[TASK STATEMENT] Say how many lines contain "scene"; the answer is the number alone.

[RAW DATA]
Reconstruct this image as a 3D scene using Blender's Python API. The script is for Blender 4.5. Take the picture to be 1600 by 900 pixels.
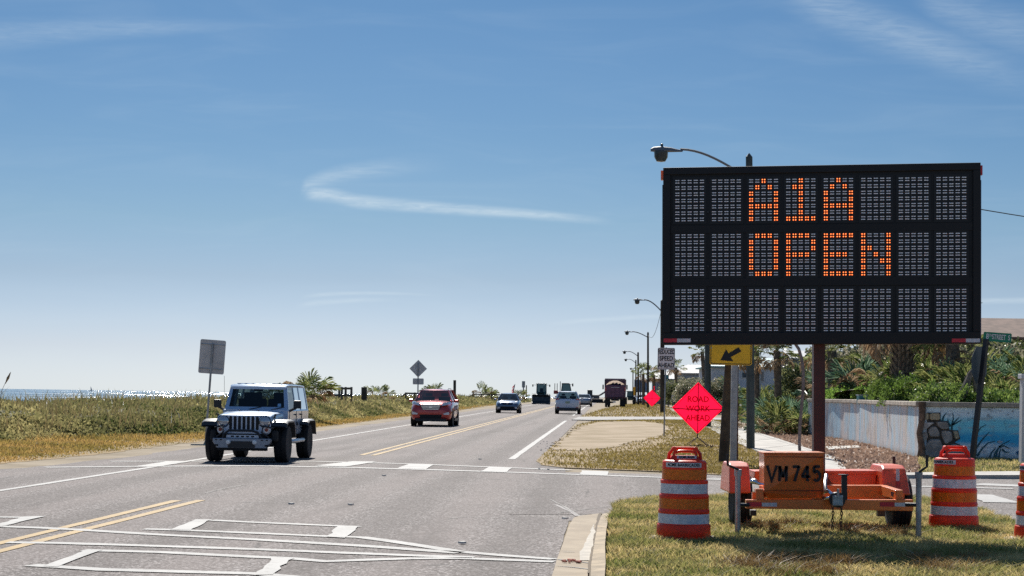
import bpy, bmesh, math, random
import numpy as np
from mathutils import Vector, Matrix
for o in list(bpy.data.objects): bpy.data.objects.remove(o)
random.seed(7); np.random.seed(7)
S = bpy.context.scene
C = S.collection
R = math.radians
# ------------------------------------------------------------------ camera
F = 2800.0; HY = 618.6; ROLL = 0.0145; CH = 1.55
cr, sr = math.cos(ROLL), math.sin(ROLL)
cam_d = bpy.data.cameras.new("camera"); cam = bpy.data.objects.new("camera", cam_d); C.objects.link(cam)
cam_d.sensor_width = 36; cam_d.lens = 36*F/1600; cam_d.shift_y = (HY-450)/1600
cam_d.clip_start = .1; cam_d.clip_end = 60000
cam.matrix_world = Matrix(((cr, -sr, 0, 0), (0, 0, -1, 0), (sr, cr, 0, CH), (0, 0, 0, 1)))
S.camera = cam
# ------------------------------------------------------------------ light
SUN_EL, SUN_AZ = 40.0, -6.0            # degrees, azimuth from +Y towards +X
SKY_STRENGTH = .0565
S.cycles.use_denoising = False; S.cycles.use_adaptive_sampling = False
S.view_settings.view_transform = 'Standard'; S.view_settings.look = 'None'
S.view_settings.exposure = 0.92; S.view_settings.gamma = 1
sd = bpy.data.lights.new("sun", 'SUN'); sun = bpy.data.objects.new("sun", sd); C.objects.link(sun)
sd.energy = 3.7; sd.angle = R(.55); sd.color = (1, .95, .87)
dirv = Vector((math.sin(R(SUN_AZ))*math.cos(R(SUN_EL)), math.cos(R(SUN_AZ))*math.cos(R(SUN_EL)), math.sin(R(SUN_EL))))
sun.rotation_euler = dirv.to_track_quat('Z', 'Y').to_euler(); sun.location = (0, 0, 60)

class NT:
    """tiny node helper"""
    def __init__(s, tree): s.t = tree; s.n = tree.nodes; s.l = tree.links
    def new(s, ty, **kw):
        nd = s.n.new(ty)
        for k, v in kw.items(): setattr(nd, k, v)
        return nd
    def set(s, nd, key, v):
        if v is None: return
        if isinstance(v, bpy.types.NodeSocket): s.l.new(v, nd.inputs[key])
        else: nd.inputs[key].default_value = v
    def math(s, op, a, b=None, c=None, clamp=False):
        nd = s.new('ShaderNodeMath', operation=op, use_clamp=clamp)
        for i, v in enumerate((a, b, c)): s.set(nd, i, v)
        return nd.outputs[0]
    def mix(s, f, a, b, blend='MIX'):
        nd = s.new('ShaderNodeMix', data_type='RGBA', blend_type=blend)
        s.set(nd, 0, f)
        for k, v in ((6, a), (7, b)):
            if isinstance(v, tuple) and len(v) == 3: v = v+(1,)
            s.set(nd, k, v)
        return nd.outputs[2]
    def noise(s, vec, scale, detail=3, rough=.5, dist=0, dim='3D'):
        nd = s.new('ShaderNodeTexNoise'); nd.noise_dimensions = dim
        if vec is not None: s.l.new(vec, nd.inputs['Vector'])
        nd.inputs['Scale'].default_value = scale; nd.inputs['Detail'].default_value = detail
        nd.inputs['Roughness'].default_value = rough; nd.inputs['Distortion'].default_value = dist
        return nd.outputs['Fac']
    def ramp(s, f, lo, hi, a=0., b=1.):
        nd = s.new('ShaderNodeMapRange', interpolation_type='SMOOTHSTEP')
        s.set(nd, 0, f); nd.inputs[1].default_value = lo; nd.inputs[2].default_value = hi
        nd.inputs[3].default_value = a; nd.inputs[4].default_value = b
        return nd.outputs[0]
    def mapping(s, vec, scale=(1, 1, 1), loc=(0, 0, 0), rot=(0, 0, 0)):
        nd = s.new('ShaderNodeMapping'); s.l.new(vec, nd.inputs[0])
        nd.inputs['Scale'].default_value = scale; nd.inputs['Location'].default_value = loc; nd.inputs['Rotation'].default_value = rot
        return nd.outputs[0]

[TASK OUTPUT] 2